There was a good turnout of music lovers, friends, and relatives in Baldwin Auditorium on the East Campus of Duke University for the final fall concert of the Duke Symphony Orchestra. Music Director Harry Davidson chose very challenging and apt pairings of early and late works of Richard Strauss (1864-1949) in celebration of the 150th anniversary of the composer’s birth. The ending of life, as portrayed by composer in his youth and in his ultimate work, was coupled with highlights from his opera, Der Rosenkavalier (which, in its own way, explores both youth and old age – or maturity, for sure).

Strauss was a master of orchestration who expanded upon the innovations of Richard Wagner and the tone poem developed by Franz Liszt. On his deathbed, the composer remarked that death was just as he had musically sketched it in Tod und Verklärung (Death and Transfiguration) Op. 24, (1889). The excellent program note had the textual description of the man’s dying divided into the tone poem’s four major sections: Largo, Allegro molto agitato, Meno mosso, ma sempre alla breve, and Moderato.

Davidson’s interpretation was excellent, and the quality of his student musicians’ playing was remarkable. Each of the huge string sections played with excellent unity and warm tone and often projected a fine sheen. The large woodwind section was superb. Only an occasional burble marred the solid performance of the five horns. Concertmaster Roman Lin and principal oboist Shelly Rusincovich played their important and numerous solos superbly. Other significant contributions were given by bassoonist Amy Kramer, clarinetist Paul Kim, principal flute Tomer Duman, principal trumpet Eric Jiang, and harpist Laura Byrne. The deep rumbling of the low strings and the solemn intoning of the trombones and tuba were memorable.

Davidson can be counted upon for imaginative programming, and this concert was no exception. By allowing only the briefest applause break, the link between Op. 24 and the Vier Letzte Lieder (Four Last Songs), Op. posth. (1948), was unmistakable. The four songs are: “Frühling” (Spring), “September,” “Beim Schlafengehen” (Going to Sleep), and “Im Abendrot” (At Sunset).

“At Sunset” was composed first, and music from Death and Transfiguration is quoted near its end. An unsigned article in Classic fM, “The Story Behind Strauss’ Four Last Songs” (available here) succinctly states that “into them Strauss poured the most fundamental aspects of his personality – a rainbow of orchestra colour, radiant lyricism, and his life-long love affair with the soprano voice.” It is difficult to conceive of a better example of the blending of poetry, voice, and orchestra.

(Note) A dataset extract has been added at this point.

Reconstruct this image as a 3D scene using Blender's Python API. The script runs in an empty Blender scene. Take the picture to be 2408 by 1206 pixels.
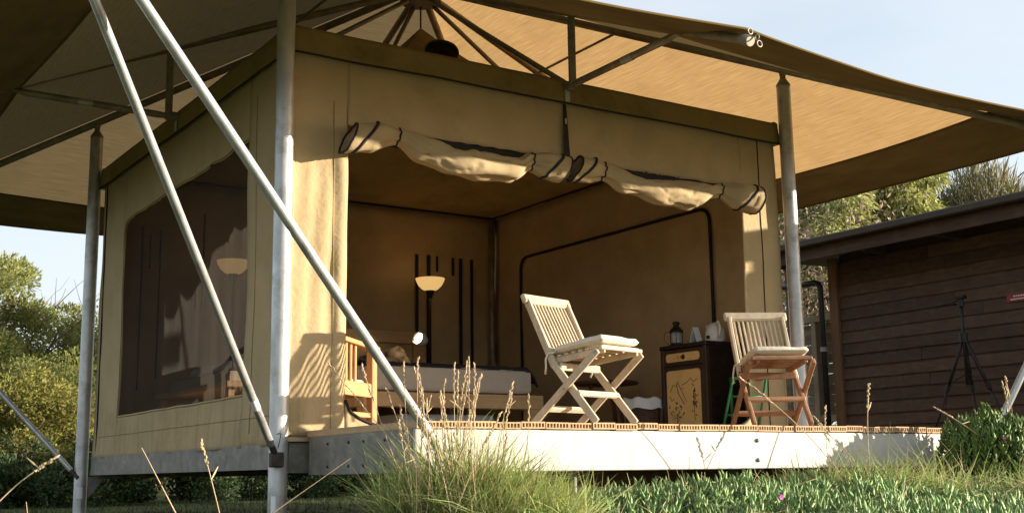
import bpy, math, random
import numpy as np
from mathutils import Vector, Matrix, noise as mnoise
random.seed(7); RNG = np.random.default_rng(7)
SC = bpy.context.scene
COL = SC.collection
rad = math.radians

# ------------------------------------------------------------------ camera
CAM_POS = (-2.6856, -6.2848, -0.2330)
cam_d = bpy.data.cameras.new('camera'); cam = bpy.data.objects.new('camera', cam_d); COL.objects.link(cam)
RIGHT = Vector((0.83298825, -0.55308892, -0.01494074))
DOWN = Vector((0.0861815, 0.15637419, -0.98393082))
FWD = Vector((0.54653758, 0.8183152, 0.17792389))
cam.matrix_world = Matrix(((RIGHT.x, -DOWN.x, -FWD.x, CAM_POS[0]), (RIGHT.y, -DOWN.y, -FWD.y, CAM_POS[1]),
                           (RIGHT.z, -DOWN.z, -FWD.z, CAM_POS[2]), (0, 0, 0, 1)))
cam_d.sensor_width = 36; cam_d.lens = 2850 / 2408 * 36; cam_d.clip_start = 0.05; cam_d.clip_end = 2000
SC.camera = cam

# ------------------------------------------------------------------ sky, sun, exposure
SUN_AZ, SUN_EL = 32.4, 9.7            # azimuth from +X towards -Y
to_sun = Vector((math.cos(rad(SUN_AZ)) * math.cos(rad(SUN_EL)), -math.sin(rad(SUN_AZ)) * math.cos(rad(SUN_EL)), math.sin(rad(SUN_EL))))
W = bpy.data.worlds.new('World'); SC.world = W; W.use_nodes = True
nt = W.node_tree; nt.nodes.clear()
sky = nt.nodes.new('ShaderNodeTexSky'); sky.sky_type = 'NISHITA'; sky.sun_disc = False
sky.sun_elevation = rad(SUN_EL); sky.sun_rotation = math.atan2(to_sun.x, to_sun.y)
sky.air_density = 1.0; sky.dust_density = 1.2; sky.ozone_density = 1.0
tc = nt.nodes.new('ShaderNodeTexCoord'); mp = nt.nodes.new('ShaderNodeMapping'); mp.inputs['Scale'].default_value = (1.3, 1.3, 4.0)
nz = nt.nodes.new('ShaderNodeTexNoise'); nz.inputs['Scale'].default_value = 1.8; nz.inputs['Detail'].default_value = 7; nz.inputs['Roughness'].default_value = 0.6
rp = nt.nodes.new('ShaderNodeValToRGB'); rp.color_ramp.elements[0].position = 0.30; rp.color_ramp.elements[1].position = 0.72
rp.color_ramp.elements[0].color = (0.52, 0.52, 0.52, 1); rp.color_ramp.elements[1].color = (0.85, 0.85, 0.85, 1)
mx = nt.nodes.new('ShaderNodeMixRGB'); mx.inputs[2].default_value = (2.95, 3.08, 3.28, 1)
bg = nt.nodes.new('ShaderNodeBackground'); bg.inputs['Strength'].default_value = 0.13
out = nt.nodes.new('ShaderNodeOutputWorld')
nt.links.new(tc.outputs['Generated'], mp.inputs['Vector']); nt.links.new(mp.outputs[0], nz.inputs['Vector'])
nt.links.new(nz.outputs['Fac'], rp.inputs['Fac']); nt.links.new(rp.outputs['Color'], mx.inputs[0]); nt.links.new(sky.outputs[0], mx.inputs[1])
nt.links.new(mx.outputs[0], bg.inputs['Color']); nt.links.new(bg.outputs[0], out.inputs['Surface'])
sl = bpy.data.lights.new('sun', 'SUN'); sl.energy = 5.0; sl.angle = rad(0.5); sl.color = (1.0, 0.87, 0.70)
sun = bpy.data.objects.new('sun', sl); COL.objects.link(sun)
sun.rotation_euler = (-to_sun).to_track_quat('-Z', 'Y').to_euler(); sun.location = to_sun * 40
SC.view_settings.view_transform = 'Standard'; SC.view_settings.look = 'None'
SC.view_settings.exposure = 1.28; SC.view_settings.gamma = 1.0; SC.view_settings.use_curve_mapping = False

# ------------------------------------------------------------------ materials
def N(t, typ, **kw):
    n = t.nodes.new(typ)
    for k, v in kw.items(): setattr(n, k, v)
    return n
def mat(name, col, rough=0.7, var=0.25, scale=8.0, stretch=(1, 1, 1), bump=0.0, bscale=None, metal=0.0, spec=0.4,
        col2=None, trans=0.0, emit=None, estr=0.0, coord='Object', island=0.0, alpha=1.0, detail=6, dirt=None, dscale=2.0, damt=0.5, sheen=0.0, orand=0.0):
    m = bpy.data.materials.new(name); m.use_nodes = True; t = m.node_tree; t.nodes.clear(); L = t.links.new
    o = N(t, 'ShaderNodeOutputMaterial'); b = N(t, 'ShaderNodeBsdfPrincipled')
    b.inputs['Roughness'].default_value = rough; b.inputs['Metallic'].default_value = metal
    b.inputs['Specular IOR Level'].default_value = spec
    if sheen: b.inputs['Sheen Weight'].default_value = sheen
    c = N(t, 'ShaderNodeTexCoord'); p = N(t, 'ShaderNodeMapping'); p.inputs['Scale'].default_value = stretch
    L(c.outputs[coord], p.inputs['Vector'])
    n = N(t, 'ShaderNodeTexNoise'); n.inputs['Scale'].default_value = scale; n.inputs['Detail'].default_value = detail
    n.inputs['Roughness'].default_value = 0.62; L(p.outputs[0], n.inputs['Vector'])
    r = N(t, 'ShaderNodeValToRGB'); r.color_ramp.elements[0].position = 0.3; r.color_ramp.elements[1].position = 0.7
    ca = tuple(x * (1 - var) for x in col); cb = col2 if col2 else tuple(min(1, x * (1 + var)) for x in col)
    r.color_ramp.elements[0].color = (*ca, 1); r.color_ramp.elements[1].color = (*cb, 1)
    L(n.outputs['Fac'], r.inputs['Fac']); src = r.outputs['Color']
    if dirt:
        n2 = N(t, 'ShaderNodeTexNoise'); n2.inputs['Scale'].default_value = dscale; n2.inputs['Detail'].default_value = 8; n2.inputs['Roughness'].default_value = .7
        L(c.outputs[coord], n2.inputs['Vector'])
        r2 = N(t, 'ShaderNodeValToRGB'); r2.color_ramp.elements[0].position = 0.5; r2.color_ramp.elements[1].position = 0.72
        r2.color_ramp.elements[0].color = (0, 0, 0, 1); r2.color_ramp.elements[1].color = (damt, damt, damt, 1)
        mm = N(t, 'ShaderNodeMixRGB'); L(n2.outputs['Fac'], r2.inputs['Fac']); L(r2.outputs['Color'], mm.inputs[0])
        L(src, mm.inputs[1]); mm.inputs[2].default_value = (*dirt, 1); src = mm.outputs[0]
    if island:
        g = N(t, 'ShaderNodeNewGeometry'); h = N(t, 'ShaderNodeHueSaturation')
        mr = N(t, 'ShaderNodeMapRange'); mr.inputs['To Min'].default_value = 1 - island; mr.inputs['To Max'].default_value = 1 + island
        L(g.outputs['Random Per Island'], mr.inputs['Value']); L(mr.outputs[0], h.inputs['Value'])
        mr2 = N(t, 'ShaderNodeMapRange'); mr2.inputs['To Min'].default_value = 0.5 - island * .06; mr2.inputs['To Max'].default_value = 0.5 + island * .06
        mu = N(t, 'ShaderNodeMath', operation='FRACT'); mq = N(t, 'ShaderNodeMath', operation='MULTIPLY'); mq.inputs[1].default_value = 17.31
        L(g.outputs['Random Per Island'], mq.inputs[0]); L(mq.outputs[0], mu.inputs[0]); L(mu.outputs[0], mr2.inputs['Value']); L(mr2.outputs[0], h.inputs['Hue'])
        L(src, h.inputs['Color']); src = h.outputs[0]
    if orand:
        oi = N(t, 'ShaderNodeObjectInfo'); ho = N(t, 'ShaderNodeHueSaturation'); mo = N(t, 'ShaderNodeMapRange')
        mo.inputs['To Min'].default_value = 1 - orand; mo.inputs['To Max'].default_value = 1 + orand
        L(oi.outputs['Random'], mo.inputs['Value']); L(mo.outputs[0], ho.inputs['Value']); L(src, ho.inputs['Color']); src = ho.outputs[0]
    L(src, b.inputs['Base Color'])
    if bump:
        nb = N(t, 'ShaderNodeTexNoise'); nb.inputs['Scale'].default_value = bscale or scale * 6; nb.inputs['Detail'].default_value = 4
        L(p.outputs[0], nb.inputs['Vector']); bp = N(t, 'ShaderNodeBump'); bp.inputs['Strength'].default_value = bump; bp.inputs['Distance'].default_value = 0.01
        L(nb.outputs['Fac'], bp.inputs['Height']); L(bp.outputs[0], b.inputs['Normal'])
    if emit:
        b.inputs['Emission Color'].default_value = (*emit, 1); b.inputs['Emission Strength'].default_value = estr
    sh = b.outputs[0]
    if trans:
        tr = N(t, 'ShaderNodeBsdfTranslucent'); L(src, tr.inputs['Color']); ms = N(t, 'ShaderNodeMixShader'); ms.inputs[0].default_value = trans
        L(sh, ms.inputs[1]); L(tr.outputs[0], ms.inputs[2]); sh = ms.outputs[0]
    if alpha < 1:
        tp = N(t, 'ShaderNodeBsdfTransparent'); ms = N(t, 'ShaderNodeMixShader'); ms.inputs[0].default_value = alpha
        L(tp.outputs[0], ms.inputs[1]); L(sh, ms.inputs[2]); sh = ms.outputs[0]
    L(sh, o.inputs['Surface'])
    return m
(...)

Dina Kuznetsova, who quietly entered the stage during the close of Op.24, sang with a burnished and even sound, spinning seamless melodic lines. During the first two songs, the orchestra’s dynamics were a little too strong, and Kuznetsova’s voice so easily melded with Strauss’ soaring melodies that the words were not easily followed. This was much improved in the last two songs, with their quieter scoring. The final “Im Abendrot” was a simply breathtaking effort from singer and players.

Der Rosenkavalier (1910) is Strauss’ most beloved if not most innovative opera. Davidson chose three of the most important highlights from the opera. The duet “Mir ist die Ehre widerfahren” is the key scene in Act II, the presentation of the silver rose from which the opera’s title is drawn. The Marschallin’s secret lover, Octavian (like Mozart’s Cherubino always sung by a mezzo-soprano), makes the formal presentation to the bride-to-be Sophie. The duet portrays the beginning of their mutual attraction. The Trio “Marie Theres’!…Hab’mir’s gelobt” is the climactic scene in Act III, during which the Marshallin arrives unexpectedly to clean up the high jinks in the Baron Och’s room at the inn. It encompasses the confused emotions of all three as the Marshallin releases her lover. The lovers’ delight – Octavian’s and Sophie’s – ends the opera with the duet “Ist ein Traum, kann nicht wirklich sein.”

Davidson’s Octavian, mezzo-soprano Samantha Gossard, and Sophie, sung by soprano Susan Williams, made strong visual and vocal contrasts. The mezzo is tall; and in her pantsuit, standing next to the much shorter Sophie, Gossard made a more “masculine” effect than is sometimes the case in opera. Both have strong, evenly supported voices that could (and did) surf over the waves of Strauss’ lush, Romantic orchestration. In contrast to Gossard’s full, warm mezzo-soprano, Williams’ sometimes stratospheric, precise highs, reminded me of recordings of Lily Pons when she soared above her plush lower and middle range. Kuznetsova fully conveyed the Marshallin’s noble resignation. Davidson and his players gave the score their all.